— Begin —

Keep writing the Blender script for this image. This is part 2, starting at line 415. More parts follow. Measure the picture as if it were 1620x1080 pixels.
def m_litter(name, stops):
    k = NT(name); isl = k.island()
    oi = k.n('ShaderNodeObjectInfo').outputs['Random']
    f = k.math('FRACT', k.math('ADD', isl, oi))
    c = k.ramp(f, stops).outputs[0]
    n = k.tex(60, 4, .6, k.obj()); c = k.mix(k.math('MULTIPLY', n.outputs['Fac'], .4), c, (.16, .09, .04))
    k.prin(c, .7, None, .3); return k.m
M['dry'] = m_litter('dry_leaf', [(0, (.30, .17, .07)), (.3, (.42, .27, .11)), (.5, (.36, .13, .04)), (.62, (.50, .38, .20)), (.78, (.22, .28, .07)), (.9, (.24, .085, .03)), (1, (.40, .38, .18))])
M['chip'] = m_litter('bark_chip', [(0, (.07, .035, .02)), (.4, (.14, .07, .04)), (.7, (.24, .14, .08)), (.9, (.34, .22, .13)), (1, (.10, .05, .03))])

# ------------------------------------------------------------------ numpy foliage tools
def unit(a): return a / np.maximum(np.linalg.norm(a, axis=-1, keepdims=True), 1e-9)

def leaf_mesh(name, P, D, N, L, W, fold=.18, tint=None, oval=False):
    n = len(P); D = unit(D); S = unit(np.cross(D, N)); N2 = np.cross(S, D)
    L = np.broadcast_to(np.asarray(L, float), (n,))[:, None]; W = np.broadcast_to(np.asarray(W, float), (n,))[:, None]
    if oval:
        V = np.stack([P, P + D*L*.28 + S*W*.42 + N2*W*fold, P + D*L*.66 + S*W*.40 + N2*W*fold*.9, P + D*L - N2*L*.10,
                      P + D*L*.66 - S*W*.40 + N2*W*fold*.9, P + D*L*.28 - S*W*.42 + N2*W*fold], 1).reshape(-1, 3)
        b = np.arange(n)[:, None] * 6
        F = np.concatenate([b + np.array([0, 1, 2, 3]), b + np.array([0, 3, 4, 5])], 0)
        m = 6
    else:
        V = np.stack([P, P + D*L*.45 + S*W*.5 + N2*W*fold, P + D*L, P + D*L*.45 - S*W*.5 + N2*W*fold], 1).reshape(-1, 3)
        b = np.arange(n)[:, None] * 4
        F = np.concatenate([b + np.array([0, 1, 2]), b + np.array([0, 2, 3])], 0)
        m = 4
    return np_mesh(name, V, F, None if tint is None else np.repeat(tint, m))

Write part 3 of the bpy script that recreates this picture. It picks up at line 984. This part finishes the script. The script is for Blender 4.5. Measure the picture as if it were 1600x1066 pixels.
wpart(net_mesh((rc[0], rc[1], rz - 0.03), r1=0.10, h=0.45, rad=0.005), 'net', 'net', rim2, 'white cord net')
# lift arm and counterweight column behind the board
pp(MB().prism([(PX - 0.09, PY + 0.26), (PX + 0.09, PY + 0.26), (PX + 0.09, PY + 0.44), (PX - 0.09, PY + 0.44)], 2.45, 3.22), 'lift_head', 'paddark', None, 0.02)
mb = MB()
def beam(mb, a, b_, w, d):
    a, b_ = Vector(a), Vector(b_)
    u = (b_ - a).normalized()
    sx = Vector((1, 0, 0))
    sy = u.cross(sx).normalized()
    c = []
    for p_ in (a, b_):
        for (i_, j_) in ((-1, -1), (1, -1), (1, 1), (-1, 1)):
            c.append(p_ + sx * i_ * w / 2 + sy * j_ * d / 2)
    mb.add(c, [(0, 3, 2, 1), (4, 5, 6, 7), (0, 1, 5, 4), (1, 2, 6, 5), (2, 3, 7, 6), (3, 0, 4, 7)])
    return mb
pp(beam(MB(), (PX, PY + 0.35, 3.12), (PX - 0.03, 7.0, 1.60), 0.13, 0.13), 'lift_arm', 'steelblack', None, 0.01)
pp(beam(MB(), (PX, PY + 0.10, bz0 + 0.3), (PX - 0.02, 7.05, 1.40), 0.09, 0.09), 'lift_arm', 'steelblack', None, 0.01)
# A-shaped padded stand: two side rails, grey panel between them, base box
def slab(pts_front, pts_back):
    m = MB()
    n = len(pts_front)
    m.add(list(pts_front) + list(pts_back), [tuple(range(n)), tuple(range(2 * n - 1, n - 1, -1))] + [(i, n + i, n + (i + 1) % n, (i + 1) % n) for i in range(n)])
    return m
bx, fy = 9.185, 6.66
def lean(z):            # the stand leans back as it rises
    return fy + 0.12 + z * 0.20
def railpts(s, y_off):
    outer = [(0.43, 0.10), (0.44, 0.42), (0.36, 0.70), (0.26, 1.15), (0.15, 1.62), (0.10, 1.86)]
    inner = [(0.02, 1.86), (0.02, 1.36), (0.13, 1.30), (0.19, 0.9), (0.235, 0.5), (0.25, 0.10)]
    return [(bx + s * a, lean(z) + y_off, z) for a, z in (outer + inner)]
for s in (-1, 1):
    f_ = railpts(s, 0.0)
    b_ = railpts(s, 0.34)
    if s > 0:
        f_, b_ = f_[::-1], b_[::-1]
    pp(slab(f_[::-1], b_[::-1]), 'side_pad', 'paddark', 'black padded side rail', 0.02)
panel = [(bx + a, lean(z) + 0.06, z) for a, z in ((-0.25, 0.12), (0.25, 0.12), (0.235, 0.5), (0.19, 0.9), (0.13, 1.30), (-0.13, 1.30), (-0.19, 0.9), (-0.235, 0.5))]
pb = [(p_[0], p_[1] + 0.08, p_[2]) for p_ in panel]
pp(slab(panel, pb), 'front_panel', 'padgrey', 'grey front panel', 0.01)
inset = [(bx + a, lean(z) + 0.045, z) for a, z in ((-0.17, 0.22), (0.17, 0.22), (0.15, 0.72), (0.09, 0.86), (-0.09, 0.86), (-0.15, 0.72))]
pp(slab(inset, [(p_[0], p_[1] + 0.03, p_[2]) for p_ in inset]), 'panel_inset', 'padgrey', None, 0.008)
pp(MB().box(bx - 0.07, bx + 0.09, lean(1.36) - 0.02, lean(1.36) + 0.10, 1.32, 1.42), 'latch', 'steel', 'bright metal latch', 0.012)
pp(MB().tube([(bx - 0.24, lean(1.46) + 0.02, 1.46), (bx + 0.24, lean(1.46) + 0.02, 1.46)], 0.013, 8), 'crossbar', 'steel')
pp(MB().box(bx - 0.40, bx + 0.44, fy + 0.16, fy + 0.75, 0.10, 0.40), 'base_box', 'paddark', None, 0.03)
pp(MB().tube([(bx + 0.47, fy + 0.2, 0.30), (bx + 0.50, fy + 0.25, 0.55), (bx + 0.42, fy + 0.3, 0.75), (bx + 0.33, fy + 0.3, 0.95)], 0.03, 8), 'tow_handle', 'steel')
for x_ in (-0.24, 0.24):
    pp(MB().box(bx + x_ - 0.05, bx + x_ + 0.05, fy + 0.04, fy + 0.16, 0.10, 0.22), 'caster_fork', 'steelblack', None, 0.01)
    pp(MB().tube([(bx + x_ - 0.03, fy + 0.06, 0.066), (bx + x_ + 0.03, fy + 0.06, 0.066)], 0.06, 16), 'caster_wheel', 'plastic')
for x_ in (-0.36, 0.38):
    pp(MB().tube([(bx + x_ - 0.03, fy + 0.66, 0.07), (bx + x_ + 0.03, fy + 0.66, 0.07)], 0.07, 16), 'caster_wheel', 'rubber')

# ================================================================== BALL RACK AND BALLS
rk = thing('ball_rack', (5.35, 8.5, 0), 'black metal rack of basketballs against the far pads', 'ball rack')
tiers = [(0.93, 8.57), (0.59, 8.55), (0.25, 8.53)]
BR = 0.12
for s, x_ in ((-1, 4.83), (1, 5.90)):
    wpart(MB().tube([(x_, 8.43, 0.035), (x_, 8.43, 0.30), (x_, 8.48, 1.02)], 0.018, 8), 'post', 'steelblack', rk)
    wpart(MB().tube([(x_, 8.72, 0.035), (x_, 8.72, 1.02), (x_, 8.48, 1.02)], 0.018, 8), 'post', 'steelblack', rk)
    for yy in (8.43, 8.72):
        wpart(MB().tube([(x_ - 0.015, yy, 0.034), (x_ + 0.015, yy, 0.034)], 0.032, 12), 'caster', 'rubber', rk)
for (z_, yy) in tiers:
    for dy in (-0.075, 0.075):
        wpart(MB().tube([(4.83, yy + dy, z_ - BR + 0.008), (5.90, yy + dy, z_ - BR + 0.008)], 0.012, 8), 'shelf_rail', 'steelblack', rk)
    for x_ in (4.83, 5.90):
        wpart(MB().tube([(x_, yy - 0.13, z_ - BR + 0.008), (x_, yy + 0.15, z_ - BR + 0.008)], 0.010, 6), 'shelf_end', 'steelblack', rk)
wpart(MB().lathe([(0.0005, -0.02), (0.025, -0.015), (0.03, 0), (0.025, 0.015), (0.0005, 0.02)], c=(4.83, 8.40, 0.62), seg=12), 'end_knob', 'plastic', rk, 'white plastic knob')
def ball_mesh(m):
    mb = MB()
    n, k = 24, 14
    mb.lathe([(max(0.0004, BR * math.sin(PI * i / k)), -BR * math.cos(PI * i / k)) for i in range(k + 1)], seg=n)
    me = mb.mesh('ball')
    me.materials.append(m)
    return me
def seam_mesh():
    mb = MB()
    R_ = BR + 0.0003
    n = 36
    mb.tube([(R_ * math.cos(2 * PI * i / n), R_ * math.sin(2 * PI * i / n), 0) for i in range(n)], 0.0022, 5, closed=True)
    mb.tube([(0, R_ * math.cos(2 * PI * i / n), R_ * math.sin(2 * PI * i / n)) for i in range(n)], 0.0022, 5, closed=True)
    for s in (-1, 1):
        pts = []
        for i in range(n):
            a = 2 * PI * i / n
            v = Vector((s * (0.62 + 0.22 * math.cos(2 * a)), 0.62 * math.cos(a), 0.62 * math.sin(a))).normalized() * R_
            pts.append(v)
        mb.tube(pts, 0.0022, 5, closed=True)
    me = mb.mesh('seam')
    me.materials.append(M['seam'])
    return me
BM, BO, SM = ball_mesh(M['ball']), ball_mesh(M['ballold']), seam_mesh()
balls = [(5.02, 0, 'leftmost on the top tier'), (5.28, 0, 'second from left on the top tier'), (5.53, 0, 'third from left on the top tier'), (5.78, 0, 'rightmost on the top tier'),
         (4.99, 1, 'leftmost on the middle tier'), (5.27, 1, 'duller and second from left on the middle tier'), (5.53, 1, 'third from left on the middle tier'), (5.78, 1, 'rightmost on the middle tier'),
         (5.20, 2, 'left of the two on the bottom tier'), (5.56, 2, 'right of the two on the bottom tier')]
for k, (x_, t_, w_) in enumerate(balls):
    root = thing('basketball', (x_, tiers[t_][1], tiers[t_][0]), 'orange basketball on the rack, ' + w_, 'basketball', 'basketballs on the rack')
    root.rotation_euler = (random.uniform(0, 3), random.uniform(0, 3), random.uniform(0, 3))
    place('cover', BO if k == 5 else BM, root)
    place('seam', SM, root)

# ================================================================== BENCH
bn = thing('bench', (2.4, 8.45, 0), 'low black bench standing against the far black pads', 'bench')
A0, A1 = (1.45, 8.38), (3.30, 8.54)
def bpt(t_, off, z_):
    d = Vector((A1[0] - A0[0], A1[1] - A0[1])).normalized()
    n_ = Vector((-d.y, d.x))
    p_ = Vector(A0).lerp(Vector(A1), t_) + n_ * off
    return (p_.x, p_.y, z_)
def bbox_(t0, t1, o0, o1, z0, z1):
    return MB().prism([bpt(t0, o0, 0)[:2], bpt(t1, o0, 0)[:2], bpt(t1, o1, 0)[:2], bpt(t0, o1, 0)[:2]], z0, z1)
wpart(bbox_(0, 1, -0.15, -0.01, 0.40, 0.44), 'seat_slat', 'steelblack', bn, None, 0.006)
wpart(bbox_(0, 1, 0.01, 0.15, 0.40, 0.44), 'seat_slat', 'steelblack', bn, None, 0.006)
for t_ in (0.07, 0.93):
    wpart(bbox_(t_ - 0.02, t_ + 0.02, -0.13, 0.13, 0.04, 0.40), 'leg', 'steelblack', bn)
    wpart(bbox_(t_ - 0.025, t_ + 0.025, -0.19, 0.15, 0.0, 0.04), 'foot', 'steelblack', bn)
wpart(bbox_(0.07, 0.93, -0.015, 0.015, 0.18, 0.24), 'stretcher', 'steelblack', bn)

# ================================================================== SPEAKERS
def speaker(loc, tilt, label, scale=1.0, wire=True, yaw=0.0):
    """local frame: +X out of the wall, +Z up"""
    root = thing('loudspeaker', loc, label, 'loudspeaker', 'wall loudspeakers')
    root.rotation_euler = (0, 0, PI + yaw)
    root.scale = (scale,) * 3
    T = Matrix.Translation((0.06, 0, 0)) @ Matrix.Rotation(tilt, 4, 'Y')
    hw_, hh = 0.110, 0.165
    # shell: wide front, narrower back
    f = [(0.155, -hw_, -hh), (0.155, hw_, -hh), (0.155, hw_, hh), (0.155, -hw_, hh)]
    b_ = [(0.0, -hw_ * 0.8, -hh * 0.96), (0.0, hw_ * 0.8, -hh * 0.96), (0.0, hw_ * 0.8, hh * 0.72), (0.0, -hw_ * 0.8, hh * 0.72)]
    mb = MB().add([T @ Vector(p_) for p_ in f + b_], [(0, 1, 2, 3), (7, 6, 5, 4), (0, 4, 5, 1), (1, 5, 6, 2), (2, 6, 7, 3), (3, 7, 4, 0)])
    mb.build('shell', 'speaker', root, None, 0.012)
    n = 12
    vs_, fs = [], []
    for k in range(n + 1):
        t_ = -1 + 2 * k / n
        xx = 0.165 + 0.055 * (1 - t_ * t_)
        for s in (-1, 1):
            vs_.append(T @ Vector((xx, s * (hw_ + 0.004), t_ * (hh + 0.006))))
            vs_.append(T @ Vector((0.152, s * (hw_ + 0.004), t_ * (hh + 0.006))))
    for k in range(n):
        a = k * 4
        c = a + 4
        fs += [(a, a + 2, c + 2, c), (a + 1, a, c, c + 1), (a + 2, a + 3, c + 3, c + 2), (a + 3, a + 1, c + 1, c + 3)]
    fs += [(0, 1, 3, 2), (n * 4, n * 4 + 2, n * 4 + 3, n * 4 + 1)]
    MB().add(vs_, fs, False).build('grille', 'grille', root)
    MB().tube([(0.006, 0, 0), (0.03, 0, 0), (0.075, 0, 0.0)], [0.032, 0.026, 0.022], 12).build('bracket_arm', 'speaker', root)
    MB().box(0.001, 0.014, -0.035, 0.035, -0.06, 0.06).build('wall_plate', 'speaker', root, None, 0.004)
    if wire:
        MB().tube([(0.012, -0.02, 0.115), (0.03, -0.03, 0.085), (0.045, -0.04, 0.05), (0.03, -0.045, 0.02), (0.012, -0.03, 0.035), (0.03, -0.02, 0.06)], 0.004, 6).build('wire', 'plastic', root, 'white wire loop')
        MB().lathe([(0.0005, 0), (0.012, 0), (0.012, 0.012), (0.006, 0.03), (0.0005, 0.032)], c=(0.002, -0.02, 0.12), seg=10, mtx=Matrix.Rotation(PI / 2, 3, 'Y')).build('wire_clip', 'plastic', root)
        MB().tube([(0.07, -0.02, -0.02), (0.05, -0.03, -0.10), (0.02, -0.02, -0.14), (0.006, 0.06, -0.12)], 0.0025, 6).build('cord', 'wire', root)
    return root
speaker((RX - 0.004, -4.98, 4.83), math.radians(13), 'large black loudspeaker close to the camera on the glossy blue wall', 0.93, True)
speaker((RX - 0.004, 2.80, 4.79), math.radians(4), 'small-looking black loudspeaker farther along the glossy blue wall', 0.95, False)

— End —

— TASK BRIEF —
Copy the lines from the start of the data verbatim, stopping after the line containing "def unit(a): return".

— TASK RESPONSE —
Keep writing the Blender script for this image. This is part 2, starting at line 415. More parts follow. Measure the picture as if it were 1620x1080 pixels.
def m_litter(name, stops):
    k = NT(name); isl = k.island()
    oi = k.n('ShaderNodeObjectInfo').outputs['Random']
    f = k.math('FRACT', k.math('ADD', isl, oi))
    c = k.ramp(f, stops).outputs[0]
    n = k.tex(60, 4, .6, k.obj()); c = k.mix(k.math('MULTIPLY', n.outputs['Fac'], .4), c, (.16, .09, .04))
    k.prin(c, .7, None, .3); return k.m
M['dry'] = m_litter('dry_leaf', [(0, (.30, .17, .07)), (.3, (.42, .27, .11)), (.5, (.36, .13, .04)), (.62, (.50, .38, .20)), (.78, (.22, .28, .07)), (.9, (.24, .085, .03)), (1, (.40, .38, .18))])
M['chip'] = m_litter('bark_chip', [(0, (.07, .035, .02)), (.4, (.14, .07, .04)), (.7, (.24, .14, .08)), (.9, (.34, .22, .13)), (1, (.10, .05, .03))])

# ------------------------------------------------------------------ numpy foliage tools
def unit(a): return a / np.maximum(np.linalg.norm(a, axis=-1, keepdims=True), 1e-9)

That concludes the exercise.